Рогинский всячески отбивался от прилепившейся к нему формулировки «отец русского поп-арта». И дело здесь не только в том, что он живописал монументальные, очеловеченные «портреты вещей»: утюги, чайники и примусы. Но дело все в том, что только изувеченный распределительной системой советский человек был уверен в том, что лимонад в баночке, готовый супчик или бутерброд с котлетой есть несомненные признаки общества всеобщего благоденствия. Теперь-то мы догадались о том, что все это - знаки фатальной и неотвратимой бедности. Но есть и серьезное отличие: поп-арт - искусство утешения, ибо «Пепси-колу» пьют и президент, и последний безработный. То есть все хорошо, все идет по плану. Конечно, разгул тотального потребления есть знак вещевого апокалипсиса. Но это ведь тихий и какой-то неявленный конец света, заключающийся в беспрерывном прогрессе и росте качества жизни.

А у стоика и фаталиста Рогинского даже позитивные изменения не вызывают особого патетического энтузиазма. На картине с монументальным «Примусом» находится надпись - «Примус уже не нужен». Наверное, потому, что провели газ? Жизнь стала лучше, но все осталось по-прежнему, и непоколебимый философ бубнит: «Я так и думал. С этой стороны ничуть не лучше. Но всем наплевать. Никому нет дела».

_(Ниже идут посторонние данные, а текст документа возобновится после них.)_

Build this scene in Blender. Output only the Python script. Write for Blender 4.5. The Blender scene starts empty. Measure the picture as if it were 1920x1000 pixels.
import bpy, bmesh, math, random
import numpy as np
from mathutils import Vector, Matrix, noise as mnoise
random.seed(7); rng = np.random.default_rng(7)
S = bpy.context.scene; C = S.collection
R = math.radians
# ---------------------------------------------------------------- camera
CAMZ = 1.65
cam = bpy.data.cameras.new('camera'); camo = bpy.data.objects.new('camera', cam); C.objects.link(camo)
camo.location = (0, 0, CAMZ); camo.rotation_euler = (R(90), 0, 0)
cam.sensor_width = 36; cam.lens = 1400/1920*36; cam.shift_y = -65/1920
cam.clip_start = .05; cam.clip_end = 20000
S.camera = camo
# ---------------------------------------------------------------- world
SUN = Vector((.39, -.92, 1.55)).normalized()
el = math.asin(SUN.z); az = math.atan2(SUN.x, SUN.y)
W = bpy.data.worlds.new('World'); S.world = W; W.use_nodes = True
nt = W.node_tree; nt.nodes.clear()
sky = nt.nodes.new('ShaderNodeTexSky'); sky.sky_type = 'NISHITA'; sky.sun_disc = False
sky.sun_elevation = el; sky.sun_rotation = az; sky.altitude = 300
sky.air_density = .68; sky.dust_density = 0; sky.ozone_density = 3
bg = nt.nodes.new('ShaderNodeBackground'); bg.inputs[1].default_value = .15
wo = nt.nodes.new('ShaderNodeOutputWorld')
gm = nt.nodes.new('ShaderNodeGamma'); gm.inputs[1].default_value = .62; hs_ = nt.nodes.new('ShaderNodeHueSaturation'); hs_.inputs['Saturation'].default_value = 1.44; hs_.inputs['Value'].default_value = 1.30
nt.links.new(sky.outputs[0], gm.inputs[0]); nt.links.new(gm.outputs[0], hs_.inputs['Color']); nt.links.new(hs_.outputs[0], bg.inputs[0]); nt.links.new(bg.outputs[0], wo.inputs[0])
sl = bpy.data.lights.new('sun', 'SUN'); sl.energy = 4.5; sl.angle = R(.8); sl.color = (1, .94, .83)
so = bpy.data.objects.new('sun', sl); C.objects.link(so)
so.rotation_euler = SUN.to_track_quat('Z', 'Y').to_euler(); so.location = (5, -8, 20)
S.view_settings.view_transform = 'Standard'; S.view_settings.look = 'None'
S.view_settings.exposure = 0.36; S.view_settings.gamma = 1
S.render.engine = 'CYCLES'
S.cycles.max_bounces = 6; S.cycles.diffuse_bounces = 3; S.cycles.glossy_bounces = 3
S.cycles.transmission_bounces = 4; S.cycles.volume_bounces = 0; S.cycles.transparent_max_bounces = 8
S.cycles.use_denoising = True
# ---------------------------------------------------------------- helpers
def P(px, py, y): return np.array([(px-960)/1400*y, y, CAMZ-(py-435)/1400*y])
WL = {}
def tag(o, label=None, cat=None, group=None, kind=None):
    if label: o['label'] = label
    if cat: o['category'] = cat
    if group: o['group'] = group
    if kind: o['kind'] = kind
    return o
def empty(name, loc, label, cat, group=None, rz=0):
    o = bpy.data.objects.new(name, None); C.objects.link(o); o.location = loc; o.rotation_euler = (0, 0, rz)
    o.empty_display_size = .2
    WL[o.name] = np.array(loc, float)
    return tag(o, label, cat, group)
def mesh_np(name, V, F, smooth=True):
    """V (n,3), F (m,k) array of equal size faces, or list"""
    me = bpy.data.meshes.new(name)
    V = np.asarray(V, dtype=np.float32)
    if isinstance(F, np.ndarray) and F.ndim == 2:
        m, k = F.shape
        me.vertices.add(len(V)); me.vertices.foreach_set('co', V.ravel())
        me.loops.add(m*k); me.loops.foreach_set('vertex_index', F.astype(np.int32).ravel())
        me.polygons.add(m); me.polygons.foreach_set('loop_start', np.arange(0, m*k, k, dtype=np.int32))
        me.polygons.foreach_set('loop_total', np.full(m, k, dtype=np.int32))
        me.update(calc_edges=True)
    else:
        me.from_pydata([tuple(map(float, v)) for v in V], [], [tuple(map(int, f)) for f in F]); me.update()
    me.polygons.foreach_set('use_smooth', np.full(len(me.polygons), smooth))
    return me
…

Ничего не изменилось, даже когда Рогинский эмигрировал в Париж. Он так и остался хмурым и недоверчивым одиночкой, колорит его картин стал еще более мрачным, теперь их заселили обитатели пролетарских предместий и спальных районов. Люди бедные и заброшенные в царство тоски и безысходности. Даже сострадание в таком случае оказывается заражено каким-то пороком. Эта тяжеловесная и в то же самое время бестелесная масса даже и не знает о том, что страдает. И художник вовсе не отделяет себя от этого мира бедных людей, не взывает к неким высшим силам с просьбой о помощи. Люди просто толкаются в очередях, распивают на троих, покупают картошку. Все же высшее благородство - в признании мира таким, какой он есть.

И, как то ни странно, эта апология бедности никакого отклика в Европе не нашла. Наверное, потому, что из-за «железного занавеса» Рогинский выбрался слишком поздно, французские «новые реалисты», которые в шестидесятых начинали с апофеоза «бедных вещей», к концу семидесятых вошли в истеблишмент и занялись бесконечным самоповторением. Несмотря на свою «советскую фактуру», Рогинский был слишком левым для этой почтеннейшей публики. Левым в европейском смысле, точно таким же, как его европейские современники и коллеги. Именно по причине своей почвенной «западности» Рогинскому так и не удалось стать западным и интернациональным.

Своим Рогинского признали только люди девяностых. Правда, тогда искусство оперировало почти исключительно моделями сознания «новых» классов - от ларечников до банкиров, в которых яркие этикетки нарастающего консюмеризма сочетаются с адреналиновой тоской разборок по понятиям. Пыльный и депрессивный мир «старых», которые лишь поменяли дешевые скороходовские ботинки на столь же непритязательные турецкие штиблеты, так и остался в очередной раз забытым и не нужным никому. Больше некому было вспомнить о людях в серой одежде, неловко и затравленно жмущихся по серым и замусоренным задворкам современного общества. Кроме Михаила Рогинского.

Великий художник умер в парижском хосписе, то есть больнице для бедных. Как он сам говорил, лавров себе не стяжал.